Either of the previous lists is a good one. Tunnel In The Sky is one of my personal favorites, but so is Double Star. Read them both, and Methuselah’ Children/Revolt In 2100. Save Glory Road for sometime when you are sick of the conventions of heroic fantasy.

Well, I’ll merge them and switch juvies - partially just for the hell of it. If voting on Tunnel vs. Stones though, I’d go with Tunnel based on personal preference ( something about the Stone family annoys me a bit, though I can’t quite put my finger on what ).

Double Star

Citizen of the Galaxy

6 X H

  • Tamerlane

Another excellent juvenile I’d recommend is Starman Jones. One of my favorites.

Also, I’d put in a vote for Citizen of the Galaxy. It’s a pretty good bridge between his juveniles and his adult fiction. And a great story.

Running tally of suggestions:

1 The Rolling Stones
1 Glory Road
2 6xH
1 Starman Jones
2 Citizen of the Galaxy
3 Double Star
2 Tunnel In The Sky
2 Methuselah’ Children/Revolt In 2100

I don’t have my copy of The Past Through Tomorrow, I loaned it out and it did not return. So we can skip voting on it for the next 3.

Keep us updated Enderw24

Jim

Since I guess I really should drop in on Heinlein threads, I’ll just second a few. I’d start any recommendation list with The Moon is a Harsh Mistress (which should be obvious :slight_smile: ) but I’ll add:

Citizen of the Galaxy
Double Star
Glory Road
The Puppet Masters
The Rolling Stones

I’ll also toss out Orphans of the Sky. It’s one of his juveniles but still has its moments.
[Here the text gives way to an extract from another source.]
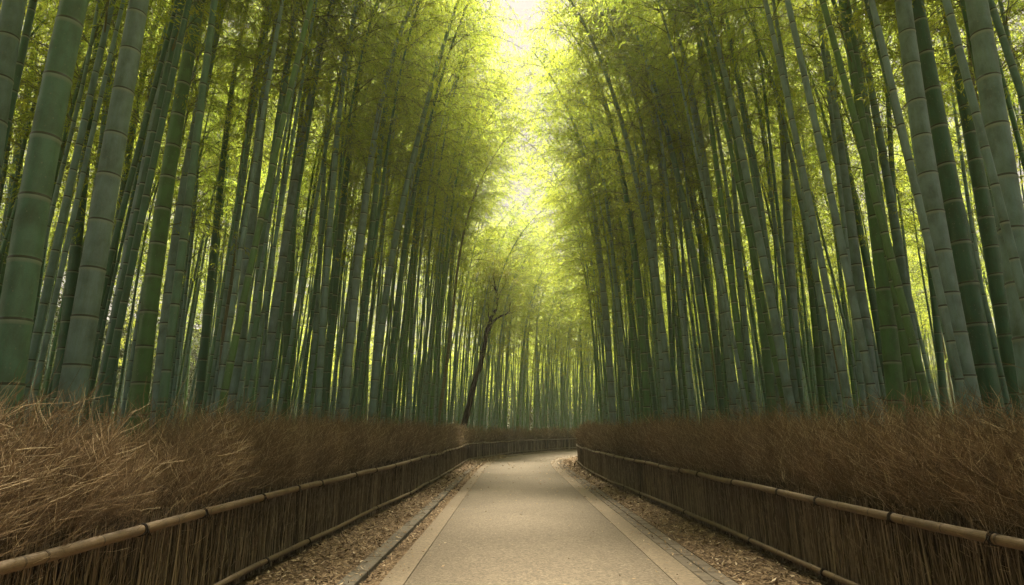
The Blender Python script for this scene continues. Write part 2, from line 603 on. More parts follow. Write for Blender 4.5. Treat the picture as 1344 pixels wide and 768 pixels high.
def hedge(L, side, s_ranges, seed, label):
    """side: +1 = the hedge lies to the left of the line's direction"""
    bag = Bag()
    r = np.random.default_rng(seed)
    for s0, s1, per_m, thick, nb in s_ranges:
        n = int((s1 - s0) * per_m)
        s = s0 + (s1 - s0) * r.random(n)
        p, t = along(L, s)
        dd = 0.20 + (0.95 - 0.38 * np.clip((p[:, 1] - 10) / 10, 0, 1)) * r.random(n) ** 1.35
        nrm = np.stack([-t[:, 1], t[:, 0]], axis=1) * side
        H = 1.52 - 0.10 * np.clip((9 - p[:, 1]) / 5, 0, 1) + 0.07 * jitter_noise(s, seed + 1, 0.8) + 0.08 * jitter_noise(s, seed + 2, 0.22) + r.normal(0, 0.13, n)
        tall = r.random(n) < 0.13
        H = np.where(tall, H + 0.12 + 0.16 * r.random(n), H)
        H = np.where(dd < 0.32, H - 0.25 * r.random(n), H)
        lean = (0.08 if side > 0 else 0.20) + 0.15 * jitter_noise(s, seed + 3, 1.1) + 0.14 * jitter_noise(s + dd * 3, seed + 4, 0.35) + r.normal(0, 0.14, n)
        lean = np.where(tall, lean * 1.5 + 0.1, lean)
        out = 0.10 * jitter_noise(s, seed + 5, 0.6) + r.normal(0, 0.12, n) - 0.08
        K = 7
        q = np.linspace(0, 1, K)
        b0 = np.column_stack([p + nrm * dd[:, None], np.full(n, -0.07)])
        wob = r.normal(0, 0.019, (n, K, 3)) * np.minimum(q, 0.8)[None, :, None]
        pts = b0[:, None, :] + wob
        pts[:, :, 2] += H[:, None] * (q[None, :] - 0.10 * np.abs(lean)[:, None] * q[None, :] ** 3)
        bend = q[None, :] ** 2.1
        pts[:, :, :2] += (t * lean[:, None])[:, None, :] * bend[:, :, None] + (nrm * out[:, None])[:, None, :] * bend[:, :, None]
        rad = (0.0030 - 0.0021 * q)[None, :] * (0.7 + 0.6 * r.random(n))[:, None] * thick
        V, Q, pi, ki = tubes(pts, rad, 3)
        tone = np.clip(r.normal(0.40, 0.17, n), 0, 1)
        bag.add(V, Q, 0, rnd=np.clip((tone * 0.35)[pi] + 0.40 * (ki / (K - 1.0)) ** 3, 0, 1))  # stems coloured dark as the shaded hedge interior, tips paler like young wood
        # fine branchlets over the upper part
        for k in range(nb):
            tq = 0.56 + 0.42 * r.random(n) ** 0.75
            x = tq * (K - 1)
            i = np.minimum(x.astype(int), K - 2)
            f = (x - i)[:, None]
            ar = np.arange(n)
            base = pts[ar, i] * (1 - f) + pts[ar, i + 1] * f
            tan = norm(pts[ar, i + 1] - pts[ar, i])
            rd = r.normal(0, 1, (n, 3))
            rd[:, 2] *= 0.5
            side_d = norm(rd - tan * np.sum(rd * tan, axis=1, keepdims=True))
            ang = 0.40 + 0.75 * r.random(n)
            d = tan * np.cos(ang)[:, None] + side_d * np.sin(ang)[:, None]
            ln = (0.11 + 0.22 * r.random(n)) * (1.15 - 0.4 * tq)
            bp = base[:, None, :] + d[:, None, :] * (ln[:, None] * np.linspace(0, 1, 3)[None, :])[:, :, None]
            bp[:, 2, :] += r.normal(0, 0.022, (n, 3)) + tan * 0.02
            br = np.array([0.00125, 0.0011, 0.0008])[None, :] * thick * (0.8 + 0.5 * r.random(n))[:, None]
            V, Q, pi, ki = tubes(bp, br, 3)
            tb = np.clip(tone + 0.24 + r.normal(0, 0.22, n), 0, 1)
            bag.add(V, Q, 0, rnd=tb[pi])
    # long pale straws leaning out through the brush
    s0, s1 = s_ranges[0][0], 20.0
    n = int((s1 - s0) * 12)
    s = s0 + (s1 - s0) * r.random(n) ** 1.3
    p, t = along(L, s)
    nrm = np.stack([-t[:, 1], t[:, 0]], axis=1) * side
    q = np.linspace(0, 1, 8)
    ln = 0.7 + 0.75 * r.random(n)
    lean = np.clip(r.normal(0.50 if side < 0 else 0.25, 0.35, n), -0.6, 1.1)
    pts = np.column_stack([p + nrm * (0.16 + 0.30 * r.random(n))[:, None], 0.55 + 0.35 * r.random(n)])[:, None, :] + r.normal(0, 0.005, (n, 8, 3))
    pts[:, :, 2] += (ln * np.cos(lean))[:, None] * (q - 0.14 * q ** 3)[None, :]
    pts[:, :, :2] += (t * (ln * np.sin(lean))[:, None])[:, None, :] * (0.6 * q + 0.4 * q ** 2)[None, :, None]
    pts[:, :, :2] -= (nrm * np.abs(r.normal(0.05, 0.10, n))[:, None])[:, None, :] * (q ** 2)[None, :, None]
    V, Q, pi, ki = tubes(pts, np.outer(0.7 + 0.6 * r.random(n), 0.0020 - 0.0013 * q), 3)
    bag.add(V, Q, 0, rnd=np.clip(r.normal(0.85, 0.12, n), 0, 1)[pi])
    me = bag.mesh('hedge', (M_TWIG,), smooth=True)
    o = link('brushwood_hedge', me)
    tag(o, label, 'hedge', 'brushwood hedges along the path')
    return o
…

Podkayne of Mars- A juvenile.
Double Star- A short novel, not quite a juvenile.
Glory Road- A grown up, though not quite sci-fi book.

Hard to pick grown ups that you don’t have to have read other grown ups, dang it.
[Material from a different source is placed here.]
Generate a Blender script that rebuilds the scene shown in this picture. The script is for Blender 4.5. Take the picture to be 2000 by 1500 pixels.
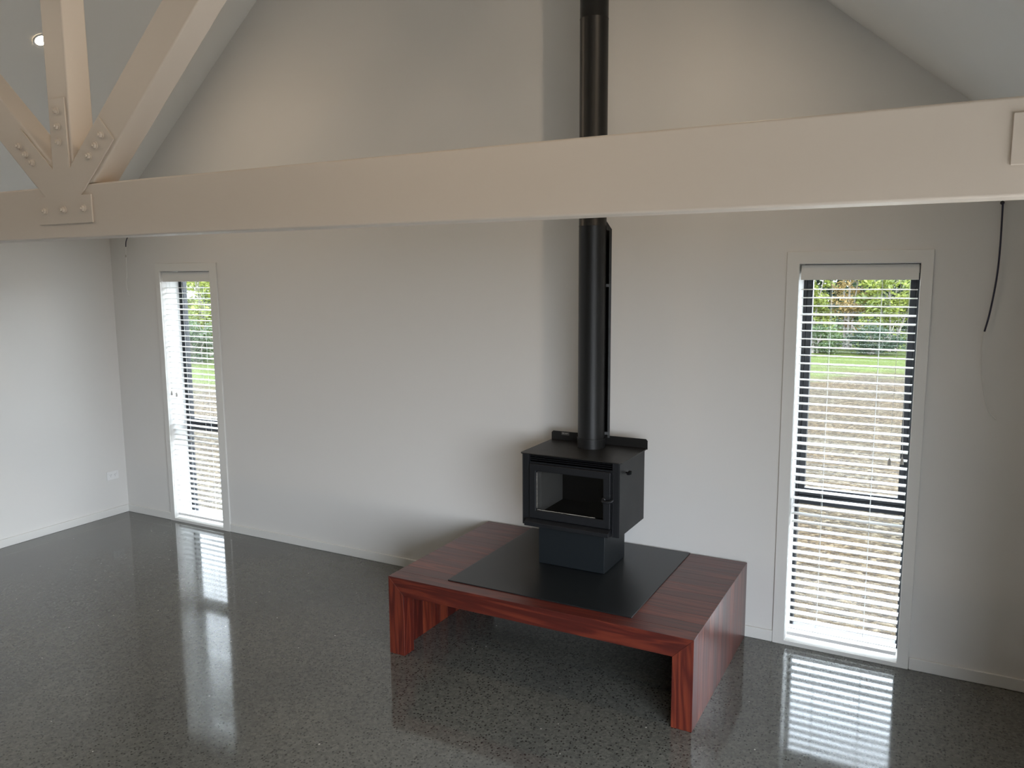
import bpy, bmesh, math, random
from mathutils import Vector, Matrix, Euler, noise

random.seed(7)
for o in list(bpy.data.objects):
    bpy.data.objects.remove(o, do_unlink=True)
S = bpy.context.scene
COL = S.collection
PI = math.pi

# ------------------------------------------------------------------ camera
YAW, PITCH, ROLL = 0.49334, -0.134907, -0.00605
CAM = Vector((6.264, -4.4477, 2.05))
F = Vector((-math.sin(YAW) * math.cos(PITCH), math.cos(YAW) * math.cos(PITCH), math.sin(PITCH)))
rr = F.cross(Vector((0, 0, 1))).normalized()
uu = rr.cross(F)
R_ = rr * math.cos(ROLL) + uu * math.sin(ROLL)
U_ = -rr * math.sin(ROLL) + uu * math.cos(ROLL)
cd = bpy.data.cameras.new('camera')
cam = bpy.data.objects.new('camera', cd)
COL.objects.link(cam)
m = Matrix((R_, U_, -F)).transposed().to_4x4()
m.translation = CAM
cam.matrix_world = m
cd.sensor_width = 36
cd.sensor_fit = 'HORIZONTAL'
cd.lens = 1558.7 * 36 / 2000
cd.clip_start = 0.02
cd.clip_end = 400
S.camera = cam

# ------------------------------------------------------------------ view, world, daylight
S.view_settings.view_transform = 'Standard'
S.view_settings.look = 'None'
S.view_settings.gamma = 1
S.view_settings.use_curve_mapping = False
S.view_settings.exposure = 0.68
W = bpy.data.worlds.new('overcast_sky')
S.world = W
W.use_nodes = True
wn = W.node_tree.nodes
wl = W.node_tree.links
bg = wn['Background']
tc = wn.new('ShaderNodeTexCoord')
sx = wn.new('ShaderNodeSeparateXYZ')
rmp = wn.new('ShaderNodeValToRGB')
wl.new(tc.outputs['Generated'], sx.inputs[0])
wl.new(sx.outputs['Z'], rmp.inputs[0])
wl.new(rmp.outputs[0], bg.inputs[0])
rmp.color_ramp.elements[0].position = 0.0
rmp.color_ramp.elements[0].color = (0.85, 0.92, 1.0, 1)
rmp.color_ramp.elements[1].position = 0.7
rmp.color_ramp.elements[1].color = (0.75, 0.86, 1.0, 1)
bg.inputs[1].default_value = 10.5
S.cycles.use_denoising = True
S.cycles.max_bounces = 10
S.cycles.diffuse_bounces = 6
S.cycles.transparent_max_bounces = 24
S.cycles.caustics_reflective = False
S.cycles.caustics_refractive = False
S.cycles.sample_clamp_indirect = 8

# ------------------------------------------------------------------ room dimensions
RW, XM = 6.75, 3.375            # room width, ridge
EZ, SL = 2.50, 0.83             # eaves height, roof slope
AZ = EZ + SL * XM
YB = -11.5                      # rear wall
WT = 0.20                       # wall thickness
TT = 0.015                      # trim thickness
WINS = [(0.617, 1.193, 0.565, 1.272), (5.594, 6.161, 5.53, 6.217)]   # inner x0,x1, trim x0,x1
WZ0, WZ1, TZ = 0.023, 2.101, 2.166
DOOR_R = (-6.3, -2.05, 2.25)    # y range and head of the glazed opening in the right wall


def portal(name, loc, rot, sx_, sy_):
    l = bpy.data.lights.new(name, 'AREA')
    l.shape = 'RECTANGLE'
    l.size, l.size_y = sx_, sy_
    l.cycles.is_portal = True
    o = bpy.data.objects.new(name, l)
    o.location = loc
    o.rotation_euler = rot
    COL.objects.link(o)


# portals only guide the sampling of the sky through the openings, they emit nothing
portal('daylight_portal', (RW + 0.12, (DOOR_R[0] + DOOR_R[1]) / 2, 1.12), (0, PI / 2, 0), 2.25, DOOR_R[1] - DOOR_R[0])
for w in WINS:
    portal('daylight_portal', ((w[0] + w[1]) / 2, 0.24, 1.06), (-PI / 2, 0, 0), w[1] - w[0], 2.08)


# ------------------------------------------------------------------ materials
def newmat(name):
    mt = bpy.data.materials.new(name)
    mt.use_nodes = True
    nt = mt.node_tree
    return mt, nt, nt.nodes['Principled BSDF'], nt.nodes, nt.links


def set_in(b, **k):
    for a, v in k.items():
        b.inputs[a.replace('_', ' ')].default_value = v


def paint(name, col, rough=0.6, bump=0.0, scale=400, spec=0.5, var=0.0):
    mt, nt, b, N, L = newmat(name)
    b.inputs['Base Color'].default_value = (*col, 1)
    b.inputs['Roughness'].default_value = rough
    b.inputs['Specular IOR Level'].default_value = spec
    t = N.new('ShaderNodeTexCoord')
    if bump:
        n = N.new('ShaderNodeTexNoise')
        n.inputs['Scale'].default_value = scale
        n.inputs['Detail'].default_value = 3
        L.new(t.outputs['Object'], n.inputs['Vector'])
        bp = N.new('ShaderNodeBump')
        bp.inputs['Strength'].default_value = bump
        bp.inputs['Distance'].default_value = 0.001
        L.new(n.outputs[0], bp.inputs['Height'])
        L.new(bp.outputs[0], b.inputs['Normal'])
    if var:
        n = N.new('ShaderNodeTexNoise')
        n.inputs['Scale'].default_value = 6
        n.inputs['Detail'].default_value = 5
        L.new(t.outputs['Object'], n.inputs['Vector'])
        mr = N.new('ShaderNodeMapRange')
        mr.inputs['To Min'].default_value = rough - var
        mr.inputs['To Max'].default_value = rough + var
        L.new(n.outputs[0], mr.inputs[0])
        L.new(mr.outputs[0], b.inputs['Roughness'])
    return mt


M = {}
M['wall'] = paint('wall_paint', (0.66, 0.65, 0.63), 0.55, 0.25, 260, 0.4)
M['ceiling'] = paint('ceiling_paint', (0.80, 0.80, 0.78), 0.75, 0.15, 260, 0.3)
M['trim'] = paint('trim_enamel', (0.67, 0.665, 0.64), 0.38, 0, 0, 0.5)
M['truss'] = paint('truss_paint', (0.69, 0.61, 0.53), 0.45, 0.4, 60, 0.5)
M['black_steel'] = paint('matt_black_steel', (0.009, 0.0095, 0.011), 0.45, 0.3, 900, 0.32, 0.05)
M['stove_top'] = paint('stove_top_steel', (0.011, 0.0105, 0.010), 0.42, 0.3, 900, 0.32, 0.04)
M['flue'] = paint('flue_black_paint', (0.010, 0.010, 0.010), 0.38, 0.15, 500, 0.35, 0.04)
M['pedestal'] = paint('pedestal_steel', (0.008, 0.0105, 0.0125), 0.45, 0.3, 900, 0.35)
M['hearth'] = paint('hearth_sheet_steel', (0.009, 0.0105, 0.0115), 0.30, 0, 0, 0.5)
M['hollow'] = paint('firebox_black', (0.005, 0.005, 0.006), 0.9, 0, 0, 0.1)
M['brick'] = paint('fire_brick', (0.17, 0.165, 0.155), 0.85, 1.0, 120)
M['rope'] = paint('gasket_rope', (0.45, 0.42, 0.36), 0.9, 1.0, 400)
M['badge'] = paint('badge_plate', (0.07, 0.065, 0.06), 0.4)
M['badge_mark'] = paint('badge_marking', (0.35, 0.33, 0.30), 0.5)
M['alu'] = paint('black_aluminium', (0.010, 0.012, 0.016), 0.45, 0.1, 500)
M['blind'] = paint('white_blind_slat', (0.88, 0.88, 0.87), 0.35, 0, 0, 0.5)
M['cord'] = paint('blind_cord', (0.78, 0.78, 0.76), 0.8)
M['tassel'] = paint('tassel_plastic', (0.42, 0.40, 0.37), 0.4)
M['plastic'] = paint('white_plastic', (0.74, 0.74, 0.74), 0.3)
M['dark'] = paint('dark_slot', (0.03, 0.03, 0.03), 0.6)
M['sheath'] = paint('dark_cable_sheath', (0.012, 0.012, 0.035), 0.5)
M['wire'] = paint('white_cable', (0.68, 0.68, 0.66), 0.5)
M['steel_bright'] = paint('bright_edge_steel', (0.25, 0.25, 0.25), 0.3)
M['bark'] = paint('tree_bark', (0.16, 0.14, 0.12), 0.9, 1, 30)


def emit(name, col, st):
    mt, nt, b, N, L = newmat(name)
    b.inputs['Base Color'].default_value = (*col, 1)
    b.inputs['Emission Color'].default_value = (*col, 1)
    b.inputs['Emission Strength'].default_value = st
    return mt


M['lens'] = emit('downlight_lens', (1.0, 0.86, 0.66), 30)


def glass_mat(name, tint=(1, 1, 1)):
    mt, nt, b, N, L = newmat(name)
    N.remove(b)
    out = N['Material Output']
    tr = N.new('ShaderNodeBsdfTransparent')
    tr.inputs[0].default_value = (*tint, 1)
    gl = N.new('ShaderNodeBsdfGlossy')
    gl.inputs['Roughness'].default_value = 0.02
    fr = N.new('ShaderNodeFresnel')
    # thin sheet: the same reflectance from either side of either face
    ge = N.new('ShaderNodeNewGeometry')
    mr = N.new('ShaderNodeMapRange')
    mr.inputs['To Min'].default_value = 1.5
    mr.inputs['To Max'].default_value = 1 / 1.5
    L.new(ge.outputs['Backfacing'], mr.inputs[0])
    L.new(mr.outputs[0], fr.inputs[0])
    mx = N.new('ShaderNodeMixShader')
    L.new(fr.outputs[0], mx.inputs[0])
    L.new(tr.outputs[0], mx.inputs[1])
    L.new(gl.outputs[0], mx.inputs[2])
    L.new(mx.outputs[0], out.inputs[0])
    return mt


M['glass'] = glass_mat('window_glass', (0.97, 0.98, 0.97))
M['stove_glass'] = glass_mat('stove_door_glass', (0.75, 0.75, 0.75))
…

Not a juvenile in any strict sense of the term, though it does involve a young adult discovering the truth about his world, which makes it a good “coming of age” story. Probably the weakest early Heinlein, it was comprised of two stories appended to the end of the Future History, “Universe” and its sequel “Commonsense” [sic], published as novellas (or novelets or whatever that length is called) in Astounding and joined together to make up the short novel. Its similarity to the juveniles results from 1940 magazine taboos, not from an intent to “write a juvenile.”

Is there an update Enderw24?

Great thread.

Is it just me or does Friday anticipate the internet?

My favourite is probably ‘The Number of the Beast’ if only because of the alternative Earth with The Great Game being carried out by Great Britain and Imperial Russia on Mars. A fun concept that I wish he’d run with a little further.

Friday does indeed anticipate surfing the internet.

Not juveniles, but *Assignment in Eternity, Beyond this Horizon, * and Revolt in 2100 are also enjoyable.

Heinlein’s juveniles inspired me to get a slide rule and learn about logs and exponents as a kid. Heinlein was the first “adult” author who inspired me to read all of his available books. I kept up through The Cat Who Walks through Walls and then stopped except for the uncut Stranger in a Strange Land.

I have a preference for the transitional novels, where there are interesting female characters who have not yet become busty semen-seeking babes.